Un comédien, engagé sous contrats à durée déterminée d’usage successifs, a interprété pendant sept saisons, à raison de deux mois par an, un personnage dans un jeu télévisé. Après que son contrat n’ait pas été renouvelé pour une nouvelle saison, le comédien a assigné son employeur producteur du jeu afin d’obtenir la requalification de ses CDDU en contrat de travail à durée indéterminée ainsi que des indemnités pour licenciement abusif et inexactitudes des heures de nuit.

Le principal intérêt de cet arrêt porte sur la demande de requalification des contrats de travail formée par le comédien.

Il sera d’abord rappelé que l’article L1242-2 du Code du travail autorise les employeurs à recourir à des contrats à durée déterminée d’usage (CDDU). Pour cela, trois conditions cumulatives doivent être remplies tenant (i) au secteur d’activité – l’audiovisuel faisant partie des activités visées par décret – (ii) à la preuve par l’employeur de l’existence d’un usage de secteur de ne pas recourir à un CDI et, enfin, (iii) à la démonstration par l’employeur que le recours à des CDDU successifs est justifié par des éléments concrets établissant le caractère temporaire par nature de l’emploi.

En l’espèce, la Cour d’appel avait à se prononcer sur ce troisième critère, après que le Conseil de prud’hommes ait rejeté la demande de requalification de l’ancien employé.

Le comédien estimait que son emploi était permanent en raison d’une préparation physique qui aurait été exigée en dehors du tournage et de ses heures de travail pour l’interprétation de son personnage dans le jeu. L’employeur soutenait quant à lui que les contrats étaient légitimes notamment car le personnage interprété par le comédien était précaire et que son existence, ainsi que celle du programme, dépendaient de l’aléa de l’audience.

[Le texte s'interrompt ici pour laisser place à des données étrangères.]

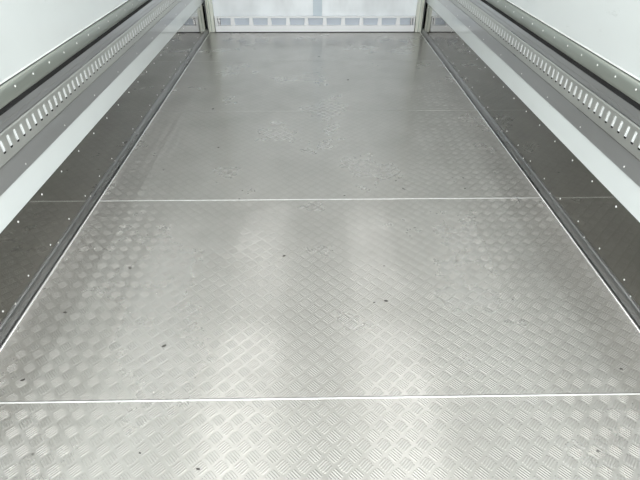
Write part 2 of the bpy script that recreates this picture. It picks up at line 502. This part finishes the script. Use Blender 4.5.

La Cour d’appel juge que l’emploi du comédien sous CDDU successifs était légitime. La Cour se fonde sur le fait que la continuité de l’émission et la présence du personnage dans l’émission étaient soumises aux audiences et que l’employeur-producteur pouvait avoir à renouveler le contenu pour rester attractif pour les téléspectateurs. La Cour rejette ainsi les arguments du comédien sur sa préparation physique hors périodes d’engagement et rappelle qu’au contraire il s’était engagé dans d’autres activités telles que la gestion d’un magasin de produits nutritionnels, le coaching et le culturisme. La Cour conclut que l’emploi du comédien reposait donc sur deux aléas tenant à la poursuite de l’émission et au maintien de son personnage par le producteur, qui eux-mêmes étaient soumis aux impératifs de l’audimat ; ces aléas caractérisant la nature temporaire de l’emploi et justifiant le recours à des CDDU successifs.

Le contentieux de la requalification en CDI fait l’objet d’une attention particulière pour le secteur de l’audiovisuel. Le présent arrêt confirme l’analyse rigoureuse des juges du caractère temporaire, ou non, de l’activité d’un employé engagé en CDDU. Cette même rigueur a pu à l’inverse conduire les juges à prononcer la requalification dans plusieurs décisions après avoir analysé le caractère plus ou moins permanent d’une fonction exercée par un employé dans le cadre des activités de l’employeur producteur.